→ **Stated task**: Write out the complete material exactly as it stands.
□ □ □
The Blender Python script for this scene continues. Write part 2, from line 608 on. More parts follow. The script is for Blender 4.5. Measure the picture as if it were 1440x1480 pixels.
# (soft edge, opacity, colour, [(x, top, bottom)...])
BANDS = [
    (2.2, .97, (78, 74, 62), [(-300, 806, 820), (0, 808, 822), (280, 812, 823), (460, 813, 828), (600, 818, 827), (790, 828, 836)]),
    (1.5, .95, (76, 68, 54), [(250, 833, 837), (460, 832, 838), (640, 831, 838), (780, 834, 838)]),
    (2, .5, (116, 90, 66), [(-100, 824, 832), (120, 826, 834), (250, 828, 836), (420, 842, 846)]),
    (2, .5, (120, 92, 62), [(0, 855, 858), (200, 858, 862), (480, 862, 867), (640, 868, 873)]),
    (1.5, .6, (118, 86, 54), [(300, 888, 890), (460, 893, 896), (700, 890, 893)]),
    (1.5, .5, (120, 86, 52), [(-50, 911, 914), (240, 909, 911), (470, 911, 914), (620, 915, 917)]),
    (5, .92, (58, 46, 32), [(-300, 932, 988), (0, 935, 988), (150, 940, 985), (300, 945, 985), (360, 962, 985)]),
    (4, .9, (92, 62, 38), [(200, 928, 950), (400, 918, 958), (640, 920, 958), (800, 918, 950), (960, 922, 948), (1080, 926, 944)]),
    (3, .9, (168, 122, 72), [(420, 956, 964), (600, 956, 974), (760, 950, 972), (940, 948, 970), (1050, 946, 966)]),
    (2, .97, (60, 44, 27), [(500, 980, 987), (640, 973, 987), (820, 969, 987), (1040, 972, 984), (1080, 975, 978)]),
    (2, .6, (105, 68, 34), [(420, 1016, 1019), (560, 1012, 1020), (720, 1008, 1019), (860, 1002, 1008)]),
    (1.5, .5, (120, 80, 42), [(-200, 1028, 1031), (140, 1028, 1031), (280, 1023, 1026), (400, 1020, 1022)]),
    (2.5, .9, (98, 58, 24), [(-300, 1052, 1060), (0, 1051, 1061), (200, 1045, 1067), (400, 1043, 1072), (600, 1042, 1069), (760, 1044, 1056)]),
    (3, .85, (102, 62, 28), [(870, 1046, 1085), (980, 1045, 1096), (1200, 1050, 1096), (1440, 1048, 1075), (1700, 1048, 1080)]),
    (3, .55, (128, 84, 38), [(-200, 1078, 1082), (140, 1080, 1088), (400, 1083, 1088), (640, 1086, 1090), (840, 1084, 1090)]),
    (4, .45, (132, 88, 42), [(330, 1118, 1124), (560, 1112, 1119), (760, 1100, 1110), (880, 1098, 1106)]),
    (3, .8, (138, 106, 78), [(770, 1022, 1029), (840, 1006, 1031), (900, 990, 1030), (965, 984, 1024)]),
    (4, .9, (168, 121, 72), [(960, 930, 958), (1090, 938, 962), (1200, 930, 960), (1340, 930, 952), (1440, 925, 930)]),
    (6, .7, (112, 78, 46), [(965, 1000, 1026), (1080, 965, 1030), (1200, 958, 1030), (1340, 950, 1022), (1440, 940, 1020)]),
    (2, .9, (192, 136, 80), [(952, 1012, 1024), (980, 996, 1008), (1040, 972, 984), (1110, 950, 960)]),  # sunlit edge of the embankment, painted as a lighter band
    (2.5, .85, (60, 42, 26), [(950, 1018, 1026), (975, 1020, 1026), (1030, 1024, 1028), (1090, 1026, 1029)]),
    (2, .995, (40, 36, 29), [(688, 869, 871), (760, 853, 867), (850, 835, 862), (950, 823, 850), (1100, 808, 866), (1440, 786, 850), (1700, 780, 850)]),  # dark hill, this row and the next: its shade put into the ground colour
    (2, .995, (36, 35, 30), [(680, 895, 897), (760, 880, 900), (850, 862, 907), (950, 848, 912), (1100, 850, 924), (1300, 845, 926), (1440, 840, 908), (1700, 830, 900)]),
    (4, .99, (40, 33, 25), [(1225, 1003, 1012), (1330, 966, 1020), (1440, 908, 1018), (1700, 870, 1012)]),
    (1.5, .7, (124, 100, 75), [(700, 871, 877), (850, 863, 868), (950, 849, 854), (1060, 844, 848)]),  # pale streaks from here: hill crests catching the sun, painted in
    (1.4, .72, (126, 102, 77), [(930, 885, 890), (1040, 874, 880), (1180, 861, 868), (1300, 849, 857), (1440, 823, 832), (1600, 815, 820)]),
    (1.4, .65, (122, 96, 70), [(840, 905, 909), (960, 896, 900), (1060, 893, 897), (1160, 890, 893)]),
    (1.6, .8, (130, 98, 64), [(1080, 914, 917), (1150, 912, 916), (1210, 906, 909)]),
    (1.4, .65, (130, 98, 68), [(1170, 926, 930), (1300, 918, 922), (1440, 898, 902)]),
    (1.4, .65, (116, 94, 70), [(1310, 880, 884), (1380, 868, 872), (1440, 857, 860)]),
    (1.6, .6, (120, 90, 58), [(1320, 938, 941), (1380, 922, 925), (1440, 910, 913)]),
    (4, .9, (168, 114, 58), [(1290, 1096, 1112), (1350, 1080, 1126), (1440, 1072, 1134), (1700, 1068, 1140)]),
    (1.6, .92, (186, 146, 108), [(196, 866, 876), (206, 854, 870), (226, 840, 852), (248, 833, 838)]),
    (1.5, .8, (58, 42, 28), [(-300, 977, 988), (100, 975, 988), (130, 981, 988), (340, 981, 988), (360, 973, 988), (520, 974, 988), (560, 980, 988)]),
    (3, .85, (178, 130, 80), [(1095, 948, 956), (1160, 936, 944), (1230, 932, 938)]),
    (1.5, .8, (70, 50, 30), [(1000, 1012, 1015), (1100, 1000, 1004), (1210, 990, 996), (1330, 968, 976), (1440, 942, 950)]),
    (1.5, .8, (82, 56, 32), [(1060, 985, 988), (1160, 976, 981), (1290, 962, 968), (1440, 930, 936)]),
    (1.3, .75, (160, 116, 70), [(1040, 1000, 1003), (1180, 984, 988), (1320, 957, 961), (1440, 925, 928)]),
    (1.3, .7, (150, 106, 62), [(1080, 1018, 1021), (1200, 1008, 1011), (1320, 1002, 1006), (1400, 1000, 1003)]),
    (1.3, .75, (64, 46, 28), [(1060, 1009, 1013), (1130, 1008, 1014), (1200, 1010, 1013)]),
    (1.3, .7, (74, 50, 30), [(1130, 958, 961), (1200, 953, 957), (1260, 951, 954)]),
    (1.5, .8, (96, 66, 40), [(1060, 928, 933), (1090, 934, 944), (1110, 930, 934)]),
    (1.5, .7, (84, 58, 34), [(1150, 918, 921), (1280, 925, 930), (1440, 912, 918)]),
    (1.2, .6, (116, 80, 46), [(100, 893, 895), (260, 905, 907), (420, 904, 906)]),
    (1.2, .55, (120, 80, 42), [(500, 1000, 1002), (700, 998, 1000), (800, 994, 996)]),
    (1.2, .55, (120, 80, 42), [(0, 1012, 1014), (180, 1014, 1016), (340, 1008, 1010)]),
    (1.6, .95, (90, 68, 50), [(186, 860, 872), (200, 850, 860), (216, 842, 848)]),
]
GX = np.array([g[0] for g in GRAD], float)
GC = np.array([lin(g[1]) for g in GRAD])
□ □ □
→ **Complete output**:
The Blender Python script for this scene continues. Write part 2, from line 608 on. More parts follow. The script is for Blender 4.5. Measure the picture as if it were 1440x1480 pixels.
# (soft edge, opacity, colour, [(x, top, bottom)...])
BANDS = [
    (2.2, .97, (78, 74, 62), [(-300, 806, 820), (0, 808, 822), (280, 812, 823), (460, 813, 828), (600, 818, 827), (790, 828, 836)]),
    (1.5, .95, (76, 68, 54), [(250, 833, 837), (460, 832, 838), (640, 831, 838), (780, 834, 838)]),
    (2, .5, (116, 90, 66), [(-100, 824, 832), (120, 826, 834), (250, 828, 836), (420, 842, 846)]),
    (2, .5, (120, 92, 62), [(0, 855, 858), (200, 858, 862), (480, 862, 867), (640, 868, 873)]),
    (1.5, .6, (118, 86, 54), [(300, 888, 890), (460, 893, 896), (700, 890, 893)]),
    (1.5, .5, (120, 86, 52), [(-50, 911, 914), (240, 909, 911), (470, 911, 914), (620, 915, 917)]),
    (5, .92, (58, 46, 32), [(-300, 932, 988), (0, 935, 988), (150, 940, 985), (300, 945, 985), (360, 962, 985)]),
    (4, .9, (92, 62, 38), [(200, 928, 950), (400, 918, 958), (640, 920, 958), (800, 918, 950), (960, 922, 948), (1080, 926, 944)]),
    (3, .9, (168, 122, 72), [(420, 956, 964), (600, 956, 974), (760, 950, 972), (940, 948, 970), (1050, 946, 966)]),
    (2, .97, (60, 44, 27), [(500, 980, 987), (640, 973, 987), (820, 969, 987), (1040, 972, 984), (1080, 975, 978)]),
    (2, .6, (105, 68, 34), [(420, 1016, 1019), (560, 1012, 1020), (720, 1008, 1019), (860, 1002, 1008)]),
    (1.5, .5, (120, 80, 42), [(-200, 1028, 1031), (140, 1028, 1031), (280, 1023, 1026), (400, 1020, 1022)]),
    (2.5, .9, (98, 58, 24), [(-300, 1052, 1060), (0, 1051, 1061), (200, 1045, 1067), (400, 1043, 1072), (600, 1042, 1069), (760, 1044, 1056)]),
    (3, .85, (102, 62, 28), [(870, 1046, 1085), (980, 1045, 1096), (1200, 1050, 1096), (1440, 1048, 1075), (1700, 1048, 1080)]),
    (3, .55, (128, 84, 38), [(-200, 1078, 1082), (140, 1080, 1088), (400, 1083, 1088), (640, 1086, 1090), (840, 1084, 1090)]),
    (4, .45, (132, 88, 42), [(330, 1118, 1124), (560, 1112, 1119), (760, 1100, 1110), (880, 1098, 1106)]),
    (3, .8, (138, 106, 78), [(770, 1022, 1029), (840, 1006, 1031), (900, 990, 1030), (965, 984, 1024)]),
    (4, .9, (168, 121, 72), [(960, 930, 958), (1090, 938, 962), (1200, 930, 960), (1340, 930, 952), (1440, 925, 930)]),
    (6, .7, (112, 78, 46), [(965, 1000, 1026), (1080, 965, 1030), (1200, 958, 1030), (1340, 950, 1022), (1440, 940, 1020)]),
    (2, .9, (192, 136, 80), [(952, 1012, 1024), (980, 996, 1008), (1040, 972, 984), (1110, 950, 960)]),  # sunlit edge of the embankment, painted as a lighter band
    (2.5, .85, (60, 42, 26), [(950, 1018, 1026), (975, 1020, 1026), (1030, 1024, 1028), (1090, 1026, 1029)]),
    (2, .995, (40, 36, 29), [(688, 869, 871), (760, 853, 867), (850, 835, 862), (950, 823, 850), (1100, 808, 866), (1440, 786, 850), (1700, 780, 850)]),  # dark hill, this row and the next: its shade put into the ground colour
    (2, .995, (36, 35, 30), [(680, 895, 897), (760, 880, 900), (850, 862, 907), (950, 848, 912), (1100, 850, 924), (1300, 845, 926), (1440, 840, 908), (1700, 830, 900)]),
    (4, .99, (40, 33, 25), [(1225, 1003, 1012), (1330, 966, 1020), (1440, 908, 1018), (1700, 870, 1012)]),
    (1.5, .7, (124, 100, 75), [(700, 871, 877), (850, 863, 868), (950, 849, 854), (1060, 844, 848)]),  # pale streaks from here: hill crests catching the sun, painted in
    (1.4, .72, (126, 102, 77), [(930, 885, 890), (1040, 874, 880), (1180, 861, 868), (1300, 849, 857), (1440, 823, 832), (1600, 815, 820)]),
    (1.4, .65, (122, 96, 70), [(840, 905, 909), (960, 896, 900), (1060, 893, 897), (1160, 890, 893)]),
    (1.6, .8, (130, 98, 64), [(1080, 914, 917), (1150, 912, 916), (1210, 906, 909)]),
    (1.4, .65, (130, 98, 68), [(1170, 926, 930), (1300, 918, 922), (1440, 898, 902)]),
    (1.4, .65, (116, 94, 70), [(1310, 880, 884), (1380, 868, 872), (1440, 857, 860)]),
    (1.6, .6, (120, 90, 58), [(1320, 938, 941), (1380, 922, 925), (1440, 910, 913)]),
    (4, .9, (168, 114, 58), [(1290, 1096, 1112), (1350, 1080, 1126), (1440, 1072, 1134), (1700, 1068, 1140)]),
    (1.6, .92, (186, 146, 108), [(196, 866, 876), (206, 854, 870), (226, 840, 852), (248, 833, 838)]),
    (1.5, .8, (58, 42, 28), [(-300, 977, 988), (100, 975, 988), (130, 981, 988), (340, 981, 988), (360, 973, 988), (520, 974, 988), (560, 980, 988)]),
    (3, .85, (178, 130, 80), [(1095, 948, 956), (1160, 936, 944), (1230, 932, 938)]),
    (1.5, .8, (70, 50, 30), [(1000, 1012, 1015), (1100, 1000, 1004), (1210, 990, 996), (1330, 968, 976), (1440, 942, 950)]),
    (1.5, .8, (82, 56, 32), [(1060, 985, 988), (1160, 976, 981), (1290, 962, 968), (1440, 930, 936)]),
    (1.3, .75, (160, 116, 70), [(1040, 1000, 1003), (1180, 984, 988), (1320, 957, 961), (1440, 925, 928)]),
    (1.3, .7, (150, 106, 62), [(1080, 1018, 1021), (1200, 1008, 1011), (1320, 1002, 1006), (1400, 1000, 1003)]),
    (1.3, .75, (64, 46, 28), [(1060, 1009, 1013), (1130, 1008, 1014), (1200, 1010, 1013)]),
    (1.3, .7, (74, 50, 30), [(1130, 958, 961), (1200, 953, 957), (1260, 951, 954)]),
    (1.5, .8, (96, 66, 40), [(1060, 928, 933), (1090, 934, 944), (1110, 930, 934)]),
    (1.5, .7, (84, 58, 34), [(1150, 918, 921), (1280, 925, 930), (1440, 912, 918)]),
    (1.2, .6, (116, 80, 46), [(100, 893, 895), (260, 905, 907), (420, 904, 906)]),
    (1.2, .55, (120, 80, 42), [(500, 1000, 1002), (700, 998, 1000), (800, 994, 996)]),
    (1.2, .55, (120, 80, 42), [(0, 1012, 1014), (180, 1014, 1016), (340, 1008, 1010)]),
    (1.6, .95, (90, 68, 50), [(186, 860, 872), (200, 850, 860), (216, 842, 848)]),
]
GX = np.array([g[0] for g in GRAD], float)
GC = np.array([lin(g[1]) for g in GRAD])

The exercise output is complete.